Make peace with the past and start reminding yourself that the path you're on now is a good one. You'll start finding beauty in the small things again. Beauty that doesn't sparkle when we're lost in the fog. Eventually, the things you find joy and hope in will replace the white knuckles.
I really like this post as I am at 31 days and finally starting to see the sparkle again. It's still challenging and tough, but good groups, good support and a good cup of coffee make me happy now! As a chronic relapsed I finally threw my hands in the air and totally surrendered.
To God or Higher Power, to the fact I can never drink and a good sobriety program, AA is my choice. Funny now I'm free😁
It’s a good life if you let it. It gets easier when you decide you’re ready.
One thing that I’ve learned is that life doesn’t necessarily get “better” or easier. Life is going to life. We are still going to have our highs and lows and trials and tribulations. In the beginning it may even seem harder because we are now not only dealing with the wreckage of our past but also all the emotions we had been suppressing that goes along with it. But you just need to ALWAYS remember that no matter what it is, “THIS TOO SHALL PASS.” The simple fact that we are on this app proves that we have a 100% success rate at everything life has thrown at us. We are strong, resilient people, who at some point lost ourselves. Sobriety is about not only returning to our true selves but growing and becoming evening better versions of that self. Growth only comes from discomfort. So embrace the uncomfortable moments and be grateful for the opportunity you’ve been provided to grow and learn. Life may not get easier or better but WE get better at life.

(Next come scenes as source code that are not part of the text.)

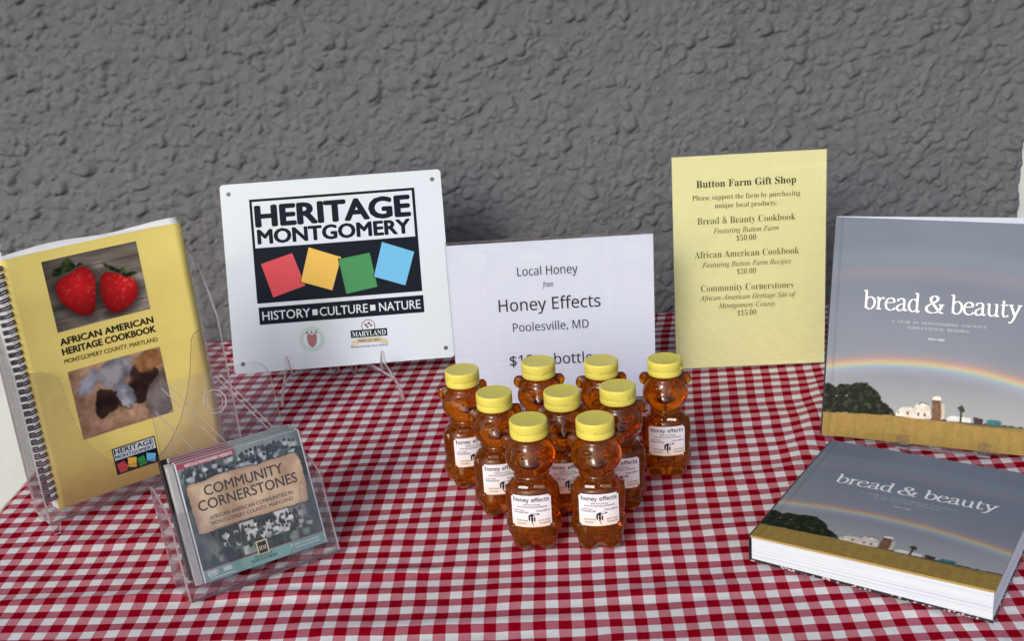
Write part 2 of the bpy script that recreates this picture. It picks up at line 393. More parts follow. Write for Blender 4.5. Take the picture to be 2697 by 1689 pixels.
def over(img, mask, col):
    m = np.clip(mask, 0, 1)[..., None]; col = np.asarray(col, float); return img*(1-m)+col*m
def chaikin(p, n=2):
    for _ in range(n):
        q = []
        for i in range(len(p)):
            a = p[i]; b = p[(i+1) % len(p)]; q += [(.75*a[0]+.25*b[0], .75*a[1]+.25*b[1]), (.25*a[0]+.75*b[0], .25*a[1]+.75*b[1])]
        p = q
    return p
def paint(name, x0, z0, x1, z1, y, step, fn, mname, parent, warp=None):
    nx = int((x1-x0)/step)+1; nz = int((z1-z0)/step)+1
    xs = np.linspace(x0, x1, nx); zs = np.linspace(z0, z1, nz); X, Z = np.meshgrid(xs, zs)
    img = fn(X, Z); V = np.stack([X.ravel(), np.full(X.size, y), Z.ravel()], 1)
    if warp: V = np.array([warp(p) for p in V])
    idx = np.arange(nx*nz).reshape(nz, nx); F = np.stack([idx[:-1, :-1], idx[:-1, 1:], idx[1:, 1:], idx[1:, :-1]], -1).reshape(-1, 4)
    me = bpy.data.meshes.new(name); me.from_pydata((V*S).tolist(), [], F.tolist())
    ca = me.color_attributes.new('ink', 'FLOAT_COLOR', 'POINT')
    rgba = np.ones((X.size, 4), np.float32); rgba[:, :3] = nlin(img.reshape(-1, 3)); ca.data.foreach_set('color', rgba.ravel())
    me.materials.append(M[mname]); me.update(); return link(name, me, parent)

# ------------------------------------------------------------------ setting: ground, wall, table, cloth
g = MB(); g.add([(-900,-1500,-31),(900,-1500,-31),(900,900,-31),(-900,900,-31)], [(0,1,2,3)]); go = g.build('ground', 'concrete', autonormal=False); tag(go, kind='structure')

WYAW = 2.05; W0 = (6.4, 38.8)
wall = thing('stucco_wall', 'rough dark grey stucco wall with white boards at both ends, behind the table', 'wall', (W0[0], W0[1], 0), WYAW)
def stucco():
    step = .085; x0, x1, z0, z1 = -44.88, 24.5, -4.0, 27.0
    nx = int((x1-x0)/step)+1; nz = int((z1-z0)/step)+1
    xs = np.linspace(x0, x1, nx); zs = np.linspace(z0, z1, nz); X, Z = np.meshgrid(xs, zs)
    H = (vnoise(X+90, Z+40, 7, 11, 3)-.5)*.30+(vnoise(X+90, Z+40, 1.6, 21, 3)-.5)*.20+(vnoise(X*1.0+90, Z+40, .5, 31, 2)-.5)*.07
    r = np.random.default_rng(5); n = 26000
    bx = r.uniform(x0, x1, n); bz = r.uniform(z0, z1, n); rad = np.exp(r.normal(-1.58, .38, n)).clip(.11, .55)
    dens = vnoise(bx+90, bz+40, 3.2, 77, 2)
    add = np.zeros_like(H); XW = X+(vnoise(X+90, Z+40, .55, 61, 2)-.5)*.38; ZW = Z+(vnoise(X+90, Z+40, .5, 67, 2)-.5)*.38
    for i in range(n):
        if dens[i] < .40 and r.random() < .5: continue
        a = rad[i]; an = r.normal(.5, .55); el = r.uniform(.55, 1.0); h = a*(r.uniform(.5, .9) if i % 4 == 0 else r.uniform(.12, .4))
        R_ = a*1.9+.3; i0 = max(0, int((bx[i]-R_-x0)/step)); i1 = min(nx, int((bx[i]+R_-x0)/step)+2); j0 = max(0, int((bz[i]-R_-z0)/step)); j1 = min(nz, int((bz[i]+R_-z0)/step)+2)
        if i1-i0 < 2 or j1-j0 < 2: continue
        dx = XW[j0:j1, i0:i1]-bx[i]; dz = ZW[j0:j1, i0:i1]-bz[i]
        u = (dx*math.cos(an)+dz*math.sin(an))/a; v = (-dx*math.sin(an)+dz*math.cos(an))/(a*el)
        up_ = dz*.9+dx*.25; q = (u*u+v*v)*np.where(up_ > 0, .42, 1.25)          # long back, steep lower lip
        b = h*np.clip(1-q, 0, 1)**np.where(up_ > 0, .9, .55)
        add[j0:j1, i0:i1] = np.maximum(add[j0:j1, i0:i1], b)
    H = H+add
    # ragged rim where the render meets the boards
    ed = np.minimum(X-x0-.0, x1-X); rim = (vnoise(X*0+3, Z+40, .5, 55, 4)-.5)*.45
    V = np.stack([X, -H-.15, Z], -1)
    V[..., 0] += np.where(ed < .9, rim*(1-ed/.9)*.8, 0)
    idx = np.arange(nx*nz).reshape(nz, nx); F = np.stack([idx[:-1, :-1], idx[:-1, 1:], idx[1:, 1:], idx[1:, :-1]], -1).reshape(-1, 4)
    me = bpy.data.meshes.new('stucco_face'); nv = nx*nz; nf = len(F)
    me.vertices.add(nv); me.vertices.foreach_set('co', (V.reshape(-1)*S).astype(np.float32))
    me.loops.add(nf*4); me.loops.foreach_set('vertex_index', F.ravel().astype(np.int32))
    me.polygons.add(nf); me.polygons.foreach_set('loop_start', np.arange(0, nf*4, 4, dtype=np.int32)); me.polygons.foreach_set('loop_total', np.full(nf, 4, np.int32))
    me.polygons.foreach_set('use_smooth', np.ones(nf, bool)); me.update(calc_edges=True); me.validate()
    me.materials.append(M['stucco']); return link('stucco_face', me, wall)
stucco()
b = MB(); b.box((-44.7, .12, -31), (24.3, 6, 75)); b.build('wall_core', 'stucco', wall)
for xa, xb, zt in ((-60, -44.62, 60), (24.25, 42, 12.4)):
    n = 3; wd = (xb-xa)/n
    for i in range(n): b = MB(); b.box((xa+i*wd+.03, -.02+.1*(i % 2), -31), (xa+(i+1)*wd-.03, .6, zt), bev=.05); b.build('trim_board', 'trim', wall)
b = MB(); b.box((24.2, .0, 12.45), (42, .6, 75)); b.build('wall_return', 'stucco', wall)

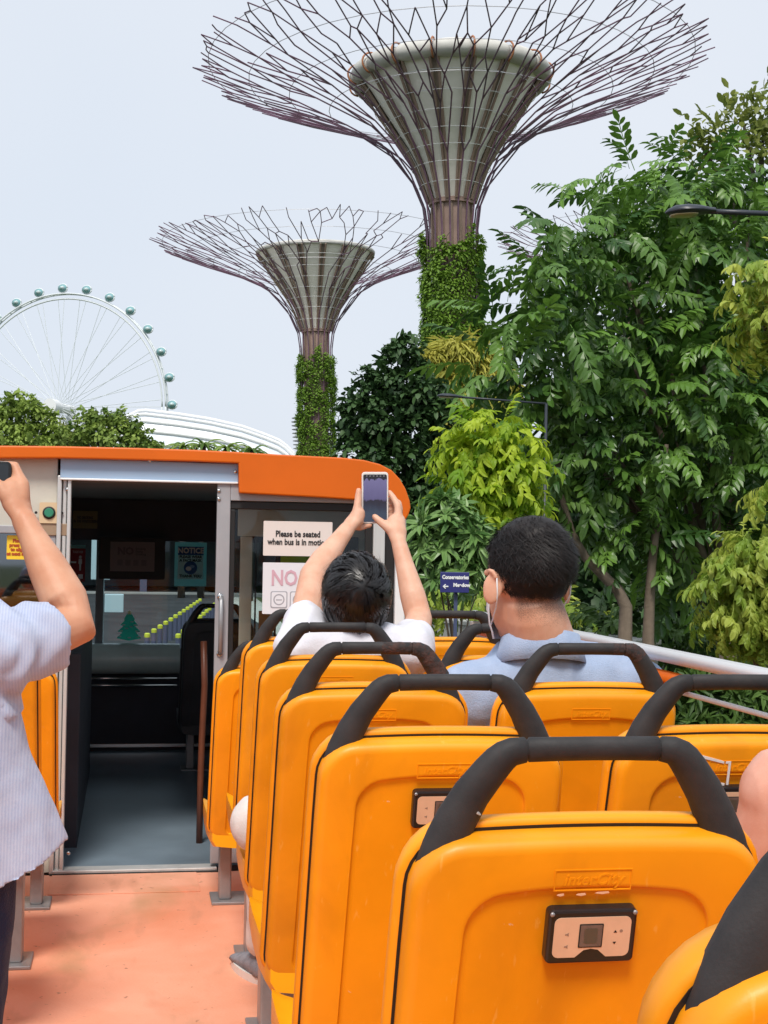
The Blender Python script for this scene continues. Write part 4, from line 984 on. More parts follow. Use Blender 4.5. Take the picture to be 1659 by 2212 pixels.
def tree(name, label, D, lobes, templates, leaf, m, trunk, dens=1.0, droop=0.35, inner=0.3, nparts=0, part='leaf_spray', bark=None, seed=1, cat='tree', group=None, jitter=0.45, tint=(0.0, 0.7), trunk_r=0.16, topb=0.35, ragged=0.05):
    base = at(trunk[0], 1400, D=D+(trunk[1] if len(trunk) > 1 else 0)); base.z = bank(base.x, base.y) if base.y < 110 else GROUND
    root = thing(name, label, cat, base, group=group)
    r = np.random.RandomState(seed+100)
    P, O = sample_lobes(lobes, D, dens, leaf, inner, topb, seed, ragged)
    n = len(P); b = np.array(base)
    fwd = O + np.array([0, 0, -droop]) + jitter*r.randn(n, 3)
    mts = frames(fwd, np.tile([0, 0, 1.0], (n, 1)) + 0.25*r.randn(n, 3))
    sc = leaf*r.uniform(0.7, 1.25, n); tn = r.uniform(tint[0], tint[1], n)
    which = r.randint(0, len(templates), n)
    dist = np.linalg.norm(P-np.array(EYE), axis=1)
    vis = np.array([in_frame(p) for p in P]) if nparts else np.zeros(n, bool)
    order = np.argsort(np.where(vis, dist-1.2*(np.einsum('ij,j->i', O, -np.array(VIEW))), 1e9)); chosen = set(order[:min(nparts, int(vis.sum()))].tolist())
    meshes = [tmesh(part, t, m) for t in templates] if nparts else []
    for i in chosen:
        o = bpy.data.objects.new(part, meshes[which[i]]); COL.objects.link(o); o.parent = root
        mm = Matrix(mts[i].tolist()).to_4x4(); o.matrix_local = Matrix.Translation(Vector(P[i]-b)) @ mm @ Matrix.Scale(sc[i], 4)
    rest = np.array([i for i in range(n) if i not in chosen], dtype=int)
    for k, t in enumerate(templates):
        ii = rest[which[rest] == k]
        if len(ii): kind(leaf_batch('crown', t[0], t[1], P[ii]-b, mts[ii], sc[ii], tn[ii], m, root), 'stuff')
    # trunk and limbs into every lobe
    cs = [at(l[0], l[1], D=D+(l[4] if len(l) > 4 else 0))-base for l in lobes]
    ctr = sum(cs, Vector())/len(cs); fork = Vector((ctr.x*0.15, ctr.y*0.15, max(0.4, min(c.z for c in cs)*0.8)))
    G().tube([(0, 0, -0.3), (fork.x*0.2+0.03, fork.y*0.3, fork.z*0.4), (fork.x*0.7, fork.y*0.6, fork.z*0.8), fork], [trunk_r, trunk_r*0.85, trunk_r*0.75, trunk_r*0.7], 9).obj('trunk', bark or M_BARK, root, True)
    for c in (cs if len(cs) < 9 else cs[::4]):
        mid = fork.lerp(c, 0.5)+Vector((rv.uniform(-.1, .1), rv.uniform(-.1, .1), 0.15))*c.length*0.1
        G().tube([fork*0.98, mid, c.lerp(mid, 0.1)], [trunk_r*0.5, trunk_r*0.3, trunk_r*0.08], 6).obj('limb', bark or M_BARK, root, True)
    return root
L_BIG = leafmat('glossy_leaf', (0.026, 0.080, 0.018), (0.155, 0.30, 0.042), 0.27, 0.38, 0.5)
L_LIME = leafmat('lime_leaf', (0.16, 0.33, 0.018), (0.56, 0.67, 0.05), 0.48, 0.5)
L_NEAR = leafmat('yellow_green_leaf', (0.18, 0.31, 0.03), (0.46, 0.52, 0.09), 0.4, 0.5)
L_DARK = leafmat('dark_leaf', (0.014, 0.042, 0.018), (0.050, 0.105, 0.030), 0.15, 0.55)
L_YEL = leafmat('feathery_leaf', (0.30, 0.32, 0.04), (0.60, 0.56, 0.12), 0.4, 0.6)
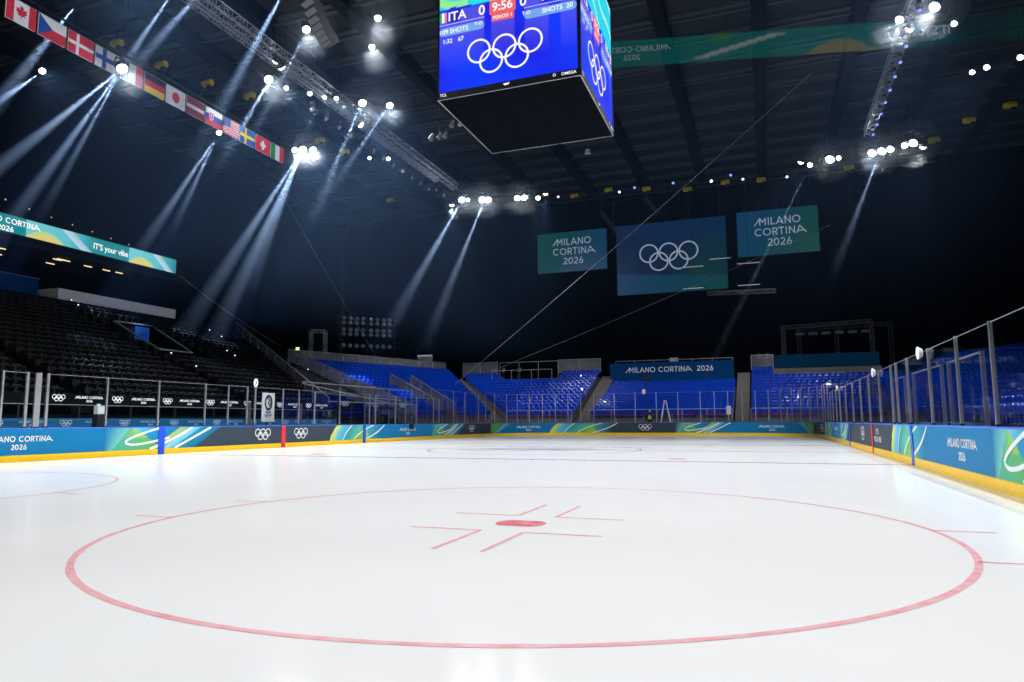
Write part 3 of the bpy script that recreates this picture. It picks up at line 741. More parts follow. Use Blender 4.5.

Men and women drink essentially because they like the effect produced by alcohol. The sensation is so elusive that, while they admit it is injurious, they cannot after a time differentiate the true from the false. To them, their alcoholic life seems the only normal one.
They are restless, irritable and discontented
unless they can again experience the sense of ease and comfort which comes at once by taking a few drinks—drinks which they see others taking with impunity. After they have succumbed to the desire again, as so many do, and the phenomenon of craving develops, they pass through the well-known stages of a spree, emerging remorseful, with a firm resolution not to drink again.
This is repeated over and over, and unless this person can experience an entire psychic change there is very little hope of his or her recovery.”
Hard question. Everyone is different. I am almost 23 months and I still can’t go to certain places or see certain people. I know this is the best way for me. Most of my family drink lots. So I just don’t see them. One day at a time only way.
My sponsor tells me it takes two years but this is an individual thing depends on how much pain you have put yourself through
Thank you all for your responses to this very hard question. I’m going to take a little from everyone and apply it to my life in hopes I can stay on track!